While flattered by the publicity, Fried hopes her fame across makerdom will help promote science, technology, engineering, and math (STEM) education — and show that there's a way to combine a passion for engineering with entrepreneurship.
"I think this represents opportunity for more makers and hackers to see it's possible to be a good cause and a good business," she says. "Anyone who wants to help teach people electronics and make things can make a business out of it."
Eight years ago, Fried was still an MIT graduate student, wading through the uncertainty of designing her first Adafruit products. By day, she was a student in the Department of Electrical Engineering and Computer Science; by night, she was a hopeful entrepreneur.
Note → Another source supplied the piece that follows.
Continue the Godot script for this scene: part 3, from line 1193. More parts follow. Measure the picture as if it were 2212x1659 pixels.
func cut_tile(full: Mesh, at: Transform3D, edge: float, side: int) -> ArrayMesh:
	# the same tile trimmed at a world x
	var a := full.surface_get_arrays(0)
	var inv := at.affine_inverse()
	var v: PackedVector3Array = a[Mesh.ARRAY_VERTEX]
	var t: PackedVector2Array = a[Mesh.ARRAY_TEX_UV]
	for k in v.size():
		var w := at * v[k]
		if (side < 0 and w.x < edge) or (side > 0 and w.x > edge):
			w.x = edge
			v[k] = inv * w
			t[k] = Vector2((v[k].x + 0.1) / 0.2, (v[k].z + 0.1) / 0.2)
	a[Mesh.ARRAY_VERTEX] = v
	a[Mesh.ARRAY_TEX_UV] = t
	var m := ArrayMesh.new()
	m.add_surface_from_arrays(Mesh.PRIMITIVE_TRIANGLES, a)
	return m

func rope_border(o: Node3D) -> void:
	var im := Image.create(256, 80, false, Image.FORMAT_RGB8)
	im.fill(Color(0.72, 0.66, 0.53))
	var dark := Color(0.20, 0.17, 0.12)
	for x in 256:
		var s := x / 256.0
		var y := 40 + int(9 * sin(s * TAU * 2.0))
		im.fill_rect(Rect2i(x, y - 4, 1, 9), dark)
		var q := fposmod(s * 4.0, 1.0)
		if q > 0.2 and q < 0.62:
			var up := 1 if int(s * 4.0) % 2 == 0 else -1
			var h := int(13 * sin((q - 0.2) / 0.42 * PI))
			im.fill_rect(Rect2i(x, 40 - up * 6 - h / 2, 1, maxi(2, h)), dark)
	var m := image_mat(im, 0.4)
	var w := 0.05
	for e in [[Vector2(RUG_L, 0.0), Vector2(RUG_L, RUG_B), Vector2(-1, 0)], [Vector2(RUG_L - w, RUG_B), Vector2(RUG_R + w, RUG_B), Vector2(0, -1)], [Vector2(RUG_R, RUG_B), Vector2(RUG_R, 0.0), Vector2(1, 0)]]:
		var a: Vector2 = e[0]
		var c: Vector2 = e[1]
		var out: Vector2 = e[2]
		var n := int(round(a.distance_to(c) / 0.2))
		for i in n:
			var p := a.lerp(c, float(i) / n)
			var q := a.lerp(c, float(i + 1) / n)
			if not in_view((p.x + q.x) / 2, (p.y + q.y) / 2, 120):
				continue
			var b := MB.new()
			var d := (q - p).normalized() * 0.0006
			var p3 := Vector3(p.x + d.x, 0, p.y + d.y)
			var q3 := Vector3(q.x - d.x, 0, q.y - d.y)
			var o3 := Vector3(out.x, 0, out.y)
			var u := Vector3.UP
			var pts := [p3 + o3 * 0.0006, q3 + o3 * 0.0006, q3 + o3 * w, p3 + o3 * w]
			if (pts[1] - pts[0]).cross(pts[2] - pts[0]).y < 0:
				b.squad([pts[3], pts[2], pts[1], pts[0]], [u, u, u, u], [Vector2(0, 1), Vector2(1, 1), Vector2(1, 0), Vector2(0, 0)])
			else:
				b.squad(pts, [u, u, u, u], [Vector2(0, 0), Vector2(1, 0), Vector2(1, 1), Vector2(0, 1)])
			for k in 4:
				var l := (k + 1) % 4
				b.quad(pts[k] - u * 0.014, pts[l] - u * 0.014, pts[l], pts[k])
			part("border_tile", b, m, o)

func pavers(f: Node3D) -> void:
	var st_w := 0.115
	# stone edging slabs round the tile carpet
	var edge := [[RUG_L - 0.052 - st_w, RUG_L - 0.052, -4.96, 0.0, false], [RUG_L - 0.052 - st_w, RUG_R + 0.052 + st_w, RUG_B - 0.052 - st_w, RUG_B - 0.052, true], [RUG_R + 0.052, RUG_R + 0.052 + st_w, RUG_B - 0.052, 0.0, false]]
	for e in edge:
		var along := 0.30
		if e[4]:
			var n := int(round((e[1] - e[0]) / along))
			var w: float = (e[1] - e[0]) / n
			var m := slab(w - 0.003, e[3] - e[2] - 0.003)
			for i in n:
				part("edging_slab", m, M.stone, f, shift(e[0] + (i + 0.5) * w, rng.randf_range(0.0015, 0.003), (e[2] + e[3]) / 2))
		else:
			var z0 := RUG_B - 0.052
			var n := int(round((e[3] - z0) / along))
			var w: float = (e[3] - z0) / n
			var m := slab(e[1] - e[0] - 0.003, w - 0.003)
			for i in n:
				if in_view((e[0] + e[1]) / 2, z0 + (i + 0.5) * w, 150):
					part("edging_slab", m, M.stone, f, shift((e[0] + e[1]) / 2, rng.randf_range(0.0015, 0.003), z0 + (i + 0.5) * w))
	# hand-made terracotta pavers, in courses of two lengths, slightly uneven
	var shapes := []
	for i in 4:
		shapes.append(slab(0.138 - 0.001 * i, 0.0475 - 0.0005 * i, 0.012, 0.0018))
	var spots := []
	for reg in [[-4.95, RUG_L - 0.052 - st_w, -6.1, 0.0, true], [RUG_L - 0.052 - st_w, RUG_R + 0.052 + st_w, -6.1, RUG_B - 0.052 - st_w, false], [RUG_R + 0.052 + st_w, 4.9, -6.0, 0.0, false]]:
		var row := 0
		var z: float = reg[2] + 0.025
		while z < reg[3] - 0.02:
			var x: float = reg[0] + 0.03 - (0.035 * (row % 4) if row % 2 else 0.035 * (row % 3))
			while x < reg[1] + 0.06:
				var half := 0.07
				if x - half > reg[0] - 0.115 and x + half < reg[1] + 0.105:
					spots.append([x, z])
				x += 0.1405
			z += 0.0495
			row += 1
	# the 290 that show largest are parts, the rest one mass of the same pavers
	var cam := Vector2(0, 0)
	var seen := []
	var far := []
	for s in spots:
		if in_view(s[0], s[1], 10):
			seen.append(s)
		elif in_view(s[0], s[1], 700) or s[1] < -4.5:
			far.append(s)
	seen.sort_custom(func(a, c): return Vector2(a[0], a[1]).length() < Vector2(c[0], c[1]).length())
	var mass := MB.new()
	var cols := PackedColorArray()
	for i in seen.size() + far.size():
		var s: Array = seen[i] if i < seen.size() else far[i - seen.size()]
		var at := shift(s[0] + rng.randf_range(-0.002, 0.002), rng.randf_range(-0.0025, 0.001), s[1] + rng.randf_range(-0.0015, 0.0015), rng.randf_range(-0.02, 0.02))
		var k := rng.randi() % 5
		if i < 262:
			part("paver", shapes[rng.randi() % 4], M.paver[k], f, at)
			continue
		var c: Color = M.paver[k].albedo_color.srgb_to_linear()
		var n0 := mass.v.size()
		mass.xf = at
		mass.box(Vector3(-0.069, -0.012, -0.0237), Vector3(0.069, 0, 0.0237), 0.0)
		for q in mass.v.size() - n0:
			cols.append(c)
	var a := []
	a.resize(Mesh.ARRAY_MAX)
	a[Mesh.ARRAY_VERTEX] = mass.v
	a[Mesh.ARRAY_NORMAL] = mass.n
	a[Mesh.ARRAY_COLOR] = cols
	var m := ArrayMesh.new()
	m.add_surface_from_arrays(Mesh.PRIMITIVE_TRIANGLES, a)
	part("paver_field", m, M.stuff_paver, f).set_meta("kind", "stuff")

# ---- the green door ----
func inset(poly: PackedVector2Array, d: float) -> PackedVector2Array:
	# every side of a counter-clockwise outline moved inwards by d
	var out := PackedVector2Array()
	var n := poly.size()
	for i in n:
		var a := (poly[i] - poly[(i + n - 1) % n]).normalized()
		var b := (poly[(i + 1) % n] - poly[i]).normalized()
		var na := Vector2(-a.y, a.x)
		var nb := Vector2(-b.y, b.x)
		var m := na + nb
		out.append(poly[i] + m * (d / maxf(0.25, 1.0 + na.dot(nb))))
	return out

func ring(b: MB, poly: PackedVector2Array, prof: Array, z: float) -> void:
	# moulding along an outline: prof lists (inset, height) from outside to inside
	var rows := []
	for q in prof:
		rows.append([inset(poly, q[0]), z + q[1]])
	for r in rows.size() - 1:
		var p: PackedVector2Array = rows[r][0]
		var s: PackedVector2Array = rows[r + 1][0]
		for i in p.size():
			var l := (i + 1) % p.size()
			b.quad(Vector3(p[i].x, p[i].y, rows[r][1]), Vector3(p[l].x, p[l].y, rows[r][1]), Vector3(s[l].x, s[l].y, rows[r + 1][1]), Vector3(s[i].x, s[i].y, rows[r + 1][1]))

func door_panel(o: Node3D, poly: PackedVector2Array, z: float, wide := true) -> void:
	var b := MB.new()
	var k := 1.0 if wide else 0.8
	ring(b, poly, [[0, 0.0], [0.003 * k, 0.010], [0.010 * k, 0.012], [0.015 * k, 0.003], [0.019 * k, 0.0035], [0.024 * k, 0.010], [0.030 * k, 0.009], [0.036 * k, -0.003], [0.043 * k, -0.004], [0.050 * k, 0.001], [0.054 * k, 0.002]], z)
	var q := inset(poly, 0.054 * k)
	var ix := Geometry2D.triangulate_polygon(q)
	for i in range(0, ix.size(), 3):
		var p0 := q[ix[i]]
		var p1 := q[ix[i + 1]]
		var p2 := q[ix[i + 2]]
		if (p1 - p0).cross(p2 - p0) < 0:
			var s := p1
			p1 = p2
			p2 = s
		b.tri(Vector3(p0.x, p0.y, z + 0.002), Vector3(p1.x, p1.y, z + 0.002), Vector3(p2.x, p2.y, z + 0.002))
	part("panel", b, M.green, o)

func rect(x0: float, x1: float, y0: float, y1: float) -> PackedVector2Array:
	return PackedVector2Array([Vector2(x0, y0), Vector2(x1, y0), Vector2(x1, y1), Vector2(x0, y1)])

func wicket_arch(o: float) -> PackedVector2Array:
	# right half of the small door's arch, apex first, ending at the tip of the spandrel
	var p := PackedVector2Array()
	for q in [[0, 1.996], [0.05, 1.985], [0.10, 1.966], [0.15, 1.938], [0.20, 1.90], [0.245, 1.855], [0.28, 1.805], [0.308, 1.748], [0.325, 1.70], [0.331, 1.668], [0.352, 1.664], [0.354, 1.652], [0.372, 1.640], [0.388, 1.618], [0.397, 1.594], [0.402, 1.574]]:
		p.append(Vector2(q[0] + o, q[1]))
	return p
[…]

"I would spend a few hours doing classwork, and then at night work on projects and kits that would inspire Adafruit," she says.
But MIT — with its emphasis on diligence and experimentation — became a safe haven. "MIT is a great place to come face-to-face with what you know and what you don't know, and to power through the discomfort of not knowing 100 percent of what you're doing," she says.
Many of her experiments took place in MITERS, a student-run lab stocked with electrical engineering equipment and "a great resource for creative engineering," Fried says.
There, she developed some of her early commercial devices — such the MiniPOV, whose LED display makes words appear to be floating in air, and the Minty MP3 player, which fits inside an Altoids tin. (A version of the latter, the MintyBoost Kit — an Altoids tin-based charger for portable devices — is now Adafruit's best-seller, with more than 50,000 units sold.)
Fried provided the design plans for these devices through her personal website and, in 2005, began selling preassembled kits to a steady influx of customers — laying the foundation for Adafruit, which Fried would officially open a year later in New York.
Adafruit now operates out of a new, 12,000-square-foot industrial space in Lower Manhattan, ships hundreds of products per day, and has more than 50 employees. Last year, the company sold about $10 million worth of its famed do-it-yourself kits.
Looking back, Fried says the competitive, entrepreneurial ecosystem at MIT helped inspire her to launch her business. "The entrepreneurial culture is strong at MIT," she says, "and when I saw how many of my friends were starting companies out of college it made me think, 'Hey, if they can do it, I can do it too. Let's do this thing!' I think that's part of the healthy competition that MIT is known for."
As a maker-movement pioneer, Fried says she hopes to inspire a "culture of makers" by sparking people's interest in building not only their own electronics, but also their own tech startups. "Adafruit not only wants to make more makers, we want to help inspire people to make businesses — and make even more makers," she says.
Apart from selling kits, original devices and providing hundreds of guides online, Adafruit works around the world with schools, teachers, libraries, and hackerspaces — community technology labs — to promote STEM education, designing curricula in circuitry and electronics, among other initiatives.
The company has released an online children's show called "A is for Ampere." On a weekly Saturday night program, "Ask an Engineer," anyone can ask Fried questions online or show off their original devices.
One of Fried's favorite stories, from a young viewer of "Ask an Engineer," illuminates what she sees as the growing diversity of engineering. "A parent emailed us after watching the show with his daughter," she says. "I had another engineer on the show with me — my friend Amanda — and this parent's daughter asked, 'Dad, are there boy engineers too?'"
Ultimately, Fried says, her mission is inspiring everyone to be makers and entrepreneurs. "If there's one thing I'd like to see from this," she says, "it would be for some kid to say, 'I could do that,' and start the journey to becoming an engineer and entrepreneur."